> **STATED GOAL**:
Can you output the material exactly as written, minus any pictures it holds?

Dataset records
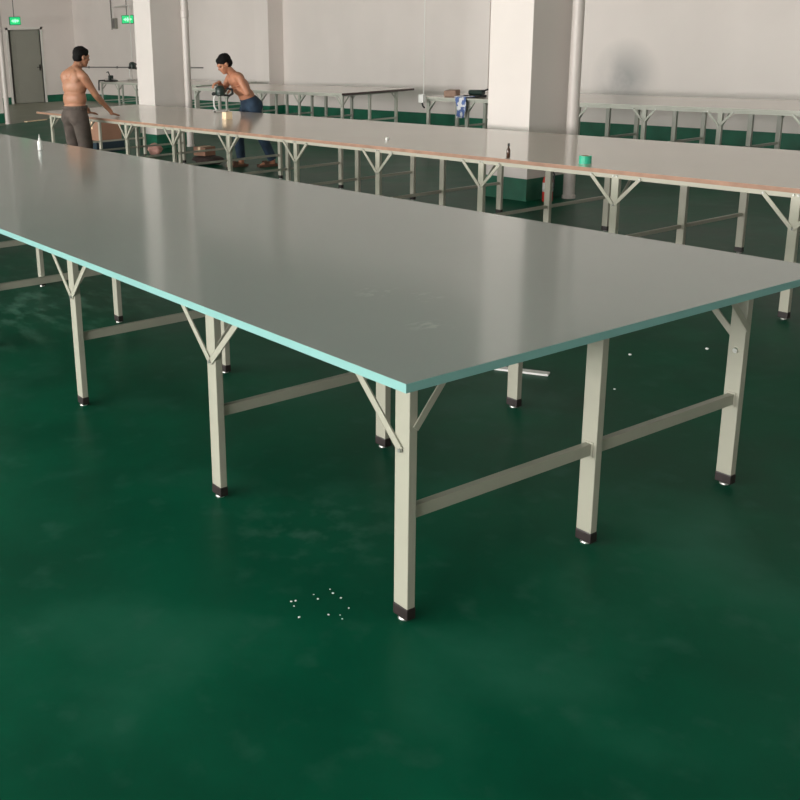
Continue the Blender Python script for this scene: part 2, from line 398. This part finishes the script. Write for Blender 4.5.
HR = add_head(b, P(.150, .015, 1.530), fy-.30, .20)
# right arm reaching to the table
sh = P(.02, .200, 1.300); el = P(.165, .235, 1.060); wr = P(.435, .175, .845)
b.cap(sh, el, .053, .041); b.cap(sh, sh+(el-sh)*.5, .056, .050); b.cap(el, wr, .040, .027); b.cap(el, el+(wr-el)*.4, .042, .040)
pd = (fw*.95+rt*-.15+V(0, 0, -.18))
add_hand(b, wr+V(0, 0, -.028), pd, (0, 0, 1), -rt, curl=.10)
b.cap(wr, wr+V(.01, 0, -.028), .027, .022)
# left arm, forward and lower, hidden by the body
sh = P(.02, -.200, 1.300); el = P(.12, -.24, 1.06); wr = P(.36, -.19, .86)
b.cap(sh, el, .053, .041); b.cap(el, wr, .040, .027)
add_hand(b, wr+V(0, 0, -.030), pd, (0, 0, 1), rt, curl=.10); b.cap(wr, wr+V(0, 0, -.03), .027, .022)
# legs
for s in (1, -1):
    hp = P(0, s*.088, .90); kn = P(.03, s*.11, .50); an = P(-.02, s*.12, .09)
    b.cap(hp, kn, .085, .058); b.cap(kn, kn+(an-kn)*.35, .058, .056); b.cap(kn, an, .054, .038)
    b.cap(an, P(-.035, s*.12, .040), .038, .036); b.cap(P(-.03, s*.12, .042), P(.13, s*.135, .030), .034, .026); b.ell(P(.12, s*.137, .026), (.055, .042, .022), Rz)
remesh(b.build('body', M['skin'], man))
head_extras(HR, man)
t = MB()
t.ell(P(-.006, 0, .84), (.142, .196, .110), Rz); t.ell(P(.0, 0, .895), (.136, .186, .050), Rz)
t.ell(P(-.045, .08, .80), (.100, .102, .12), Rz); t.ell(P(-.045, -.08, .80), (.100, .102, .12), Rz)
for s in (1, -1):
    hp = P(-.005, s*.095, .80); kn = P(.035, s*.118, .46); an = P(-.005, s*.130, .11)
    t.cap(hp, kn, .112, .096); t.cyl(kn, an, .096, .086, 24); t.ell(kn, (.096,)*3)
remesh(t.build('trousers', M['trouser'], man), .009, 14)
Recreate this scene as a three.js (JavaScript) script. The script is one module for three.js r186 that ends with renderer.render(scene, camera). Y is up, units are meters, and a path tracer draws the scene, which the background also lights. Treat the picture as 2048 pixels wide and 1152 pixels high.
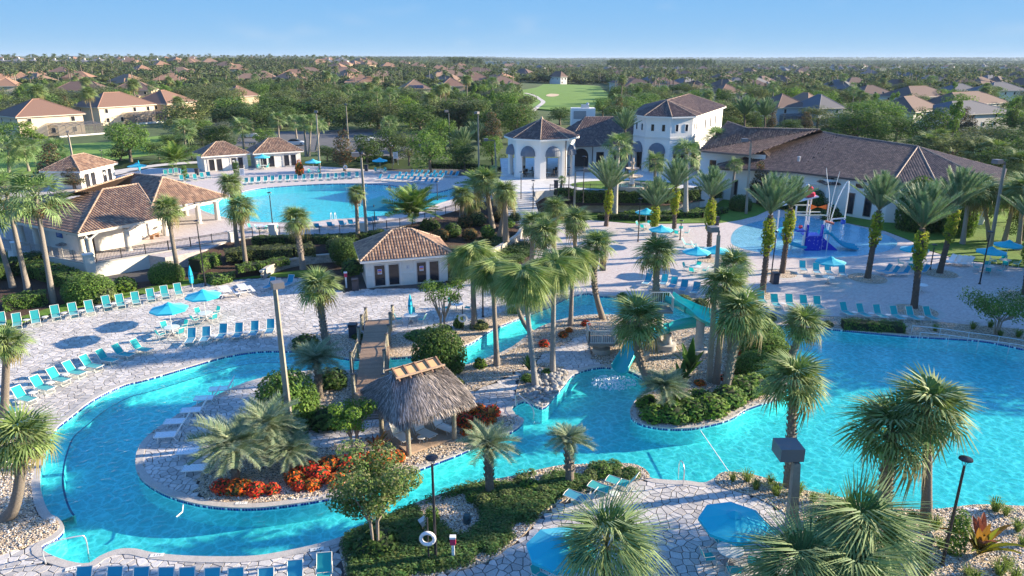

> **WRITTEN RESPONSE**:
Continue the Blender Python script for this scene: part 2, from line 398. This part finishes the script. Write for Blender 4.5.
HR = add_head(b, P(.150, .015, 1.530), fy-.30, .20)
# right arm reaching to the table
sh = P(.02, .200, 1.300); el = P(.165, .235, 1.060); wr = P(.435, .175, .845)
b.cap(sh, el, .053, .041); b.cap(sh, sh+(el-sh)*.5, .056, .050); b.cap(el, wr, .040, .027); b.cap(el, el+(wr-el)*.4, .042, .040)
pd = (fw*.95+rt*-.15+V(0, 0, -.18))
add_hand(b, wr+V(0, 0, -.028), pd, (0, 0, 1), -rt, curl=.10)
b.cap(wr, wr+V(.01, 0, -.028), .027, .022)
# left arm, forward and lower, hidden by the body
sh = P(.02, -.200, 1.300); el = P(.12, -.24, 1.06); wr = P(.36, -.19, .86)
b.cap(sh, el, .053, .041); b.cap(el, wr, .040, .027)
add_hand(b, wr+V(0, 0, -.030), pd, (0, 0, 1), rt, curl=.10); b.cap(wr, wr+V(0, 0, -.03), .027, .022)
# legs
for s in (1, -1):
    hp = P(0, s*.088, .90); kn = P(.03, s*.11, .50); an = P(-.02, s*.12, .09)
    b.cap(hp, kn, .085, .058); b.cap(kn, kn+(an-kn)*.35, .058, .056); b.cap(kn, an, .054, .038)
    b.cap(an, P(-.035, s*.12, .040), .038, .036); b.cap(P(-.03, s*.12, .042), P(.13, s*.135, .030), .034, .026); b.ell(P(.12, s*.137, .026), (.055, .042, .022), Rz)
remesh(b.build('body', M['skin'], man))
head_extras(HR, man)
t = MB()
t.ell(P(-.006, 0, .84), (.142, .196, .110), Rz); t.ell(P(.0, 0, .895), (.136, .186, .050), Rz)
t.ell(P(-.045, .08, .80), (.100, .102, .12), Rz); t.ell(P(-.045, -.08, .80), (.100, .102, .12), Rz)
for s in (1, -1):
    hp = P(-.005, s*.095, .80); kn = P(.035, s*.118, .46); an = P(-.005, s*.130, .11)
    t.cap(hp, kn, .112, .096); t.cyl(kn, an, .096, .086, 24); t.ell(kn, (.096,)*3)
remesh(t.build('trousers', M['trouser'], man), .009, 14)
Recreate this scene as a three.js (JavaScript) script. The script is one module for three.js r186 that ends with renderer.render(scene, camera). Y is up, units are meters, and a path tracer draws the scene, which the background also lights. Treat the picture as 2048 pixels wide and 1152 pixels high.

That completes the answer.